▸ The task: Transcribe all of the records word for word, but omit the pictures.

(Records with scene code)
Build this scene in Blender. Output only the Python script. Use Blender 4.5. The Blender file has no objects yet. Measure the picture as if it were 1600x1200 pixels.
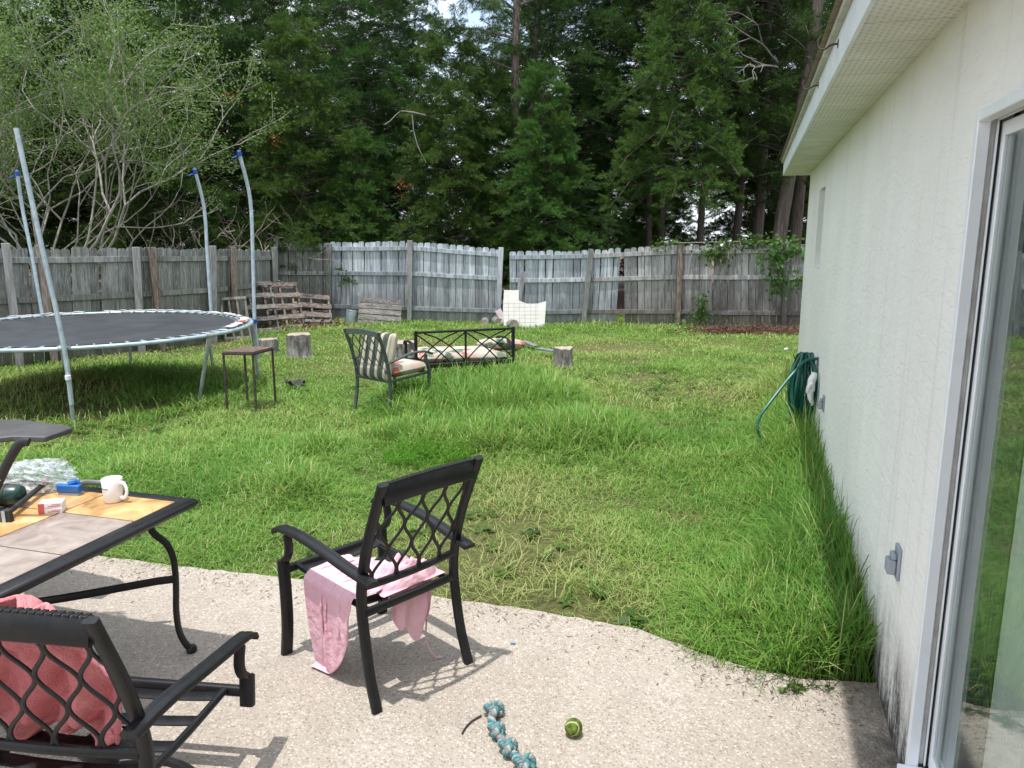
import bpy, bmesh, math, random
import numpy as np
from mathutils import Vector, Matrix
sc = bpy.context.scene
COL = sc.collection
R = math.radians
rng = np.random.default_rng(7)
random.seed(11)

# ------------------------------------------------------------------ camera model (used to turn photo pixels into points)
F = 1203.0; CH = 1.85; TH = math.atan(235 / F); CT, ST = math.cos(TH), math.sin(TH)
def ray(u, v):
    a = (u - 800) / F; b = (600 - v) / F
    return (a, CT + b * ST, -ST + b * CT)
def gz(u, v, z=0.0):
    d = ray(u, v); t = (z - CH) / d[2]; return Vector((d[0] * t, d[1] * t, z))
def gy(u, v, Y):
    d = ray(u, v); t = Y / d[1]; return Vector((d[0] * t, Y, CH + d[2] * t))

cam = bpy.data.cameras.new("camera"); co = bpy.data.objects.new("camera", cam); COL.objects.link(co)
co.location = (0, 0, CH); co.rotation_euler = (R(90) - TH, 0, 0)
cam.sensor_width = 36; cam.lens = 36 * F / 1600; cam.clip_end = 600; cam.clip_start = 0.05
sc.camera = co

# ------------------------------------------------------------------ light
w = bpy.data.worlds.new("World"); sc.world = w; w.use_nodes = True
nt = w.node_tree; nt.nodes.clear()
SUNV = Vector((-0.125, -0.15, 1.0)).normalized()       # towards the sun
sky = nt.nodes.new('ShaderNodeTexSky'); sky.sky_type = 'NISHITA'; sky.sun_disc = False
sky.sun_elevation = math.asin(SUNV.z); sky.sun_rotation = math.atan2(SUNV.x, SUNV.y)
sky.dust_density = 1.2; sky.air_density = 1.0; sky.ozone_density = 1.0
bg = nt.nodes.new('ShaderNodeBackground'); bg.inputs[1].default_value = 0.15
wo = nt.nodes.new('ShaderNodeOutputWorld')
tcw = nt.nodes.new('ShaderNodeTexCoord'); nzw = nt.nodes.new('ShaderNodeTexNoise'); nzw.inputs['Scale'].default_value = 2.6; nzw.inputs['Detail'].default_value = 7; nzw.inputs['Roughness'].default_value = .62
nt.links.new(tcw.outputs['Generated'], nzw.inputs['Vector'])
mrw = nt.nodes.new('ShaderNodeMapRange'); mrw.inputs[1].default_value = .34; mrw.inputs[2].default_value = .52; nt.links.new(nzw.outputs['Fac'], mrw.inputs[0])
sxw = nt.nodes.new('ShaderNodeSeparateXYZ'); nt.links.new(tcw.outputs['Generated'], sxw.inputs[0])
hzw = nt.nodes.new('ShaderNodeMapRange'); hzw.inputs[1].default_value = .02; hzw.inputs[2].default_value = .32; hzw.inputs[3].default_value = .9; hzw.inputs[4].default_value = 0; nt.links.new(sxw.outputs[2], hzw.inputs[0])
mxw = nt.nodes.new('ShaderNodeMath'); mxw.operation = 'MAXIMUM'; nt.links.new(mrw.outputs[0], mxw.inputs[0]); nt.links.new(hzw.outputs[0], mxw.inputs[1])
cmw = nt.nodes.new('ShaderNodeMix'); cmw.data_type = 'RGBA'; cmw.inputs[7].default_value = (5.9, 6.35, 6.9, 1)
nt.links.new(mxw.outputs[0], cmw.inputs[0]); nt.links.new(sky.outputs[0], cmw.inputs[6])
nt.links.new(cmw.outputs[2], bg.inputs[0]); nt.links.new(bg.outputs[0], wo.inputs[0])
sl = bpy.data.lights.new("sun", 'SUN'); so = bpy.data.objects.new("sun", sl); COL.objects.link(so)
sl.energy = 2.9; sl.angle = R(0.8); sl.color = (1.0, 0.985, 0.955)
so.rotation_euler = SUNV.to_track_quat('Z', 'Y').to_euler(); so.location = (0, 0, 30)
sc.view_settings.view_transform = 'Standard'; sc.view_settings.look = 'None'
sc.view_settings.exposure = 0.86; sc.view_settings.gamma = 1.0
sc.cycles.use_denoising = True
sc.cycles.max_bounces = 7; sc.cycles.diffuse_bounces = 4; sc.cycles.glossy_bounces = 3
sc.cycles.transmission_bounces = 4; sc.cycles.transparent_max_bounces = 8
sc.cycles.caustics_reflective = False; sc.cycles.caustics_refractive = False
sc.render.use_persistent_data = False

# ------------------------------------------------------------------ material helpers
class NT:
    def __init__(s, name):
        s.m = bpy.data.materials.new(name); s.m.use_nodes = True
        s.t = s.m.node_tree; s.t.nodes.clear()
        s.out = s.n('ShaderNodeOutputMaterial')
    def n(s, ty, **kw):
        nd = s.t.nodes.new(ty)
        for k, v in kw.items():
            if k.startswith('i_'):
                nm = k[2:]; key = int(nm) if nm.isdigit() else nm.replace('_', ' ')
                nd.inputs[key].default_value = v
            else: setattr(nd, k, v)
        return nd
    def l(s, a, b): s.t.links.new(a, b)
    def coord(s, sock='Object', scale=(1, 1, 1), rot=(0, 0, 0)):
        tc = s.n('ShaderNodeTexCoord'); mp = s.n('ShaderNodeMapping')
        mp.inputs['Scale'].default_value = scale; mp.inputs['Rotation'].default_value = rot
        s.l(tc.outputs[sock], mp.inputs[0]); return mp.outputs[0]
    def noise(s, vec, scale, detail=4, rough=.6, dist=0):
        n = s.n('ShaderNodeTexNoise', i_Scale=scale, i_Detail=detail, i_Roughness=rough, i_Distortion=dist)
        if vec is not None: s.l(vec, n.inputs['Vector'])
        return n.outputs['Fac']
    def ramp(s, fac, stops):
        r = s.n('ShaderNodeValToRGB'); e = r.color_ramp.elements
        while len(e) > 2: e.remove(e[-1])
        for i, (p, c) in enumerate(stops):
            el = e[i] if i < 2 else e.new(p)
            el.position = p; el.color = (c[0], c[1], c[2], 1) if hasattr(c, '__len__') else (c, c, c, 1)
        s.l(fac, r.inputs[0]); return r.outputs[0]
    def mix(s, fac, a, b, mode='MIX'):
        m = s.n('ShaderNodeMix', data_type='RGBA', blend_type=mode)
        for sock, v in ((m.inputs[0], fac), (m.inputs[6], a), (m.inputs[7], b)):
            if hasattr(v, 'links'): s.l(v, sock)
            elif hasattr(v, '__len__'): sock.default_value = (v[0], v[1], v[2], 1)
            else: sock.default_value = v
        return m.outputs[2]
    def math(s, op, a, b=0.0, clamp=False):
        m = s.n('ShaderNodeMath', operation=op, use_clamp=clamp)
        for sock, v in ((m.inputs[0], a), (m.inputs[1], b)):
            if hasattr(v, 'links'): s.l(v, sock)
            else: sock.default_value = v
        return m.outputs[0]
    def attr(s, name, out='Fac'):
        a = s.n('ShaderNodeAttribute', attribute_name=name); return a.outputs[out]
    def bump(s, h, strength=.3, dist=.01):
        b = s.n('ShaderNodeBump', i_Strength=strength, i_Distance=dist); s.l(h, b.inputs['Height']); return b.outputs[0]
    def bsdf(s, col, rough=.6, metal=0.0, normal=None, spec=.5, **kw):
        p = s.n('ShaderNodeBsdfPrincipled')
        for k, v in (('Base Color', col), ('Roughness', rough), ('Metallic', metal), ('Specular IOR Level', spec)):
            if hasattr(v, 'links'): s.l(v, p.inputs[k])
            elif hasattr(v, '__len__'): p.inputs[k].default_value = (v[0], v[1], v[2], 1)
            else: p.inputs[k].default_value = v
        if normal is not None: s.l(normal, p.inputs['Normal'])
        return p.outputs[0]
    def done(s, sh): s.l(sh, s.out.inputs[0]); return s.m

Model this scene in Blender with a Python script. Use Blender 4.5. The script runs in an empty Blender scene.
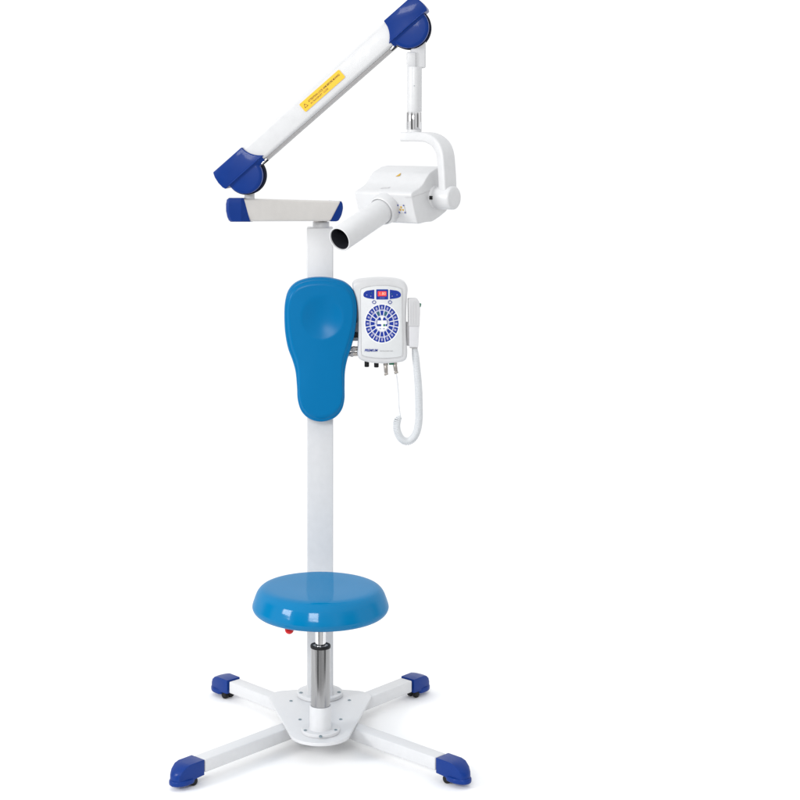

▸ Exercise result:
Build this scene in Blender. Output only the Python script. Use Blender 4.5. The Blender file has no objects yet. Measure the picture as if it were 1600x1200 pixels.
import bpy, bmesh, math, random
import numpy as np
from mathutils import Vector, Matrix
sc = bpy.context.scene
COL = sc.collection
R = math.radians
rng = np.random.default_rng(7)
random.seed(11)

# ------------------------------------------------------------------ camera model (used to turn photo pixels into points)
F = 1203.0; CH = 1.85; TH = math.atan(235 / F); CT, ST = math.cos(TH), math.sin(TH)
def ray(u, v):
    a = (u - 800) / F; b = (600 - v) / F
    return (a, CT + b * ST, -ST + b * CT)
def gz(u, v, z=0.0):
    d = ray(u, v); t = (z - CH) / d[2]; return Vector((d[0] * t, d[1] * t, z))
def gy(u, v, Y):
    d = ray(u, v); t = Y / d[1]; return Vector((d[0] * t, Y, CH + d[2] * t))

cam = bpy.data.cameras.new("camera"); co = bpy.data.objects.new("camera", cam); COL.objects.link(co)
co.location = (0, 0, CH); co.rotation_euler = (R(90) - TH, 0, 0)
cam.sensor_width = 36; cam.lens = 36 * F / 1600; cam.clip_end = 600; cam.clip_start = 0.05
sc.camera = co

# ------------------------------------------------------------------ light
w = bpy.data.worlds.new("World"); sc.world = w; w.use_nodes = True
nt = w.node_tree; nt.nodes.clear()
SUNV = Vector((-0.125, -0.15, 1.0)).normalized()       # towards the sun
sky = nt.nodes.new('ShaderNodeTexSky'); sky.sky_type = 'NISHITA'; sky.sun_disc = False
sky.sun_elevation = math.asin(SUNV.z); sky.sun_rotation = math.atan2(SUNV.x, SUNV.y)
sky.dust_density = 1.2; sky.air_density = 1.0; sky.ozone_density = 1.0
bg = nt.nodes.new('ShaderNodeBackground'); bg.inputs[1].default_value = 0.15
wo = nt.nodes.new('ShaderNodeOutputWorld')
tcw = nt.nodes.new('ShaderNodeTexCoord'); nzw = nt.nodes.new('ShaderNodeTexNoise'); nzw.inputs['Scale'].default_value = 2.6; nzw.inputs['Detail'].default_value = 7; nzw.inputs['Roughness'].default_value = .62
nt.links.new(tcw.outputs['Generated'], nzw.inputs['Vector'])
mrw = nt.nodes.new('ShaderNodeMapRange'); mrw.inputs[1].default_value = .34; mrw.inputs[2].default_value = .52; nt.links.new(nzw.outputs['Fac'], mrw.inputs[0])
sxw = nt.nodes.new('ShaderNodeSeparateXYZ'); nt.links.new(tcw.outputs['Generated'], sxw.inputs[0])
hzw = nt.nodes.new('ShaderNodeMapRange'); hzw.inputs[1].default_value = .02; hzw.inputs[2].default_value = .32; hzw.inputs[3].default_value = .9; hzw.inputs[4].default_value = 0; nt.links.new(sxw.outputs[2], hzw.inputs[0])
mxw = nt.nodes.new('ShaderNodeMath'); mxw.operation = 'MAXIMUM'; nt.links.new(mrw.outputs[0], mxw.inputs[0]); nt.links.new(hzw.outputs[0], mxw.inputs[1])
cmw = nt.nodes.new('ShaderNodeMix'); cmw.data_type = 'RGBA'; cmw.inputs[7].default_value = (5.9, 6.35, 6.9, 1)
nt.links.new(mxw.outputs[0], cmw.inputs[0]); nt.links.new(sky.outputs[0], cmw.inputs[6])
nt.links.new(cmw.outputs[2], bg.inputs[0]); nt.links.new(bg.outputs[0], wo.inputs[0])
sl = bpy.data.lights.new("sun", 'SUN'); so = bpy.data.objects.new("sun", sl); COL.objects.link(so)
sl.energy = 2.9; sl.angle = R(0.8); sl.color = (1.0, 0.985, 0.955)
so.rotation_euler = SUNV.to_track_quat('Z', 'Y').to_euler(); so.location = (0, 0, 30)
sc.view_settings.view_transform = 'Standard'; sc.view_settings.look = 'None'
sc.view_settings.exposure = 0.86; sc.view_settings.gamma = 1.0
sc.cycles.use_denoising = True
sc.cycles.max_bounces = 7; sc.cycles.diffuse_bounces = 4; sc.cycles.glossy_bounces = 3
sc.cycles.transmission_bounces = 4; sc.cycles.transparent_max_bounces = 8
sc.cycles.caustics_reflective = False; sc.cycles.caustics_refractive = False
sc.render.use_persistent_data = False

# ------------------------------------------------------------------ material helpers
class NT:
    def __init__(s, name):
        s.m = bpy.data.materials.new(name); s.m.use_nodes = True
        s.t = s.m.node_tree; s.t.nodes.clear()
        s.out = s.n('ShaderNodeOutputMaterial')
    def n(s, ty, **kw):
        nd = s.t.nodes.new(ty)
        for k, v in kw.items():
            if k.startswith('i_'):
                nm = k[2:]; key = int(nm) if nm.isdigit() else nm.replace('_', ' ')
                nd.inputs[key].default_value = v
            else: setattr(nd, k, v)
        return nd
    def l(s, a, b): s.t.links.new(a, b)
    def coord(s, sock='Object', scale=(1, 1, 1), rot=(0, 0, 0)):
        tc = s.n('ShaderNodeTexCoord'); mp = s.n('ShaderNodeMapping')
        mp.inputs['Scale'].default_value = scale; mp.inputs['Rotation'].default_value = rot
        s.l(tc.outputs[sock], mp.inputs[0]); return mp.outputs[0]
    def noise(s, vec, scale, detail=4, rough=.6, dist=0):
        n = s.n('ShaderNodeTexNoise', i_Scale=scale, i_Detail=detail, i_Roughness=rough, i_Distortion=dist)
        if vec is not None: s.l(vec, n.inputs['Vector'])
        return n.outputs['Fac']
    def ramp(s, fac, stops):
        r = s.n('ShaderNodeValToRGB'); e = r.color_ramp.elements
        while len(e) > 2: e.remove(e[-1])
        for i, (p, c) in enumerate(stops):
            el = e[i] if i < 2 else e.new(p)
            el.position = p; el.color = (c[0], c[1], c[2], 1) if hasattr(c, '__len__') else (c, c, c, 1)
        s.l(fac, r.inputs[0]); return r.outputs[0]
    def mix(s, fac, a, b, mode='MIX'):
        m = s.n('ShaderNodeMix', data_type='RGBA', blend_type=mode)
        for sock, v in ((m.inputs[0], fac), (m.inputs[6], a), (m.inputs[7], b)):
            if hasattr(v, 'links'): s.l(v, sock)
            elif hasattr(v, '__len__'): sock.default_value = (v[0], v[1], v[2], 1)
            else: sock.default_value = v
        return m.outputs[2]
    def math(s, op, a, b=0.0, clamp=False):
        m = s.n('ShaderNodeMath', operation=op, use_clamp=clamp)
        for sock, v in ((m.inputs[0], a), (m.inputs[1], b)):
            if hasattr(v, 'links'): s.l(v, sock)
            else: sock.default_value = v
        return m.outputs[0]
    def attr(s, name, out='Fac'):
        a = s.n('ShaderNodeAttribute', attribute_name=name); return a.outputs[out]
    def bump(s, h, strength=.3, dist=.01):
        b = s.n('ShaderNodeBump', i_Strength=strength, i_Distance=dist); s.l(h, b.inputs['Height']); return b.outputs[0]
    def bsdf(s, col, rough=.6, metal=0.0, normal=None, spec=.5, **kw):
        p = s.n('ShaderNodeBsdfPrincipled')
        for k, v in (('Base Color', col), ('Roughness', rough), ('Metallic', metal), ('Specular IOR Level', spec)):
            if hasattr(v, 'links'): s.l(v, p.inputs[k])
            elif hasattr(v, '__len__'): p.inputs[k].default_value = (v[0], v[1], v[2], 1)
            else: p.inputs[k].default_value = v
        if normal is not None: s.l(normal, p.inputs['Normal'])
        return p.outputs[0]
    def done(s, sh): s.l(sh, s.out.inputs[0]); return s.m

Model this scene in Blender with a Python script. Use Blender 4.5. The script runs in an empty Blender scene.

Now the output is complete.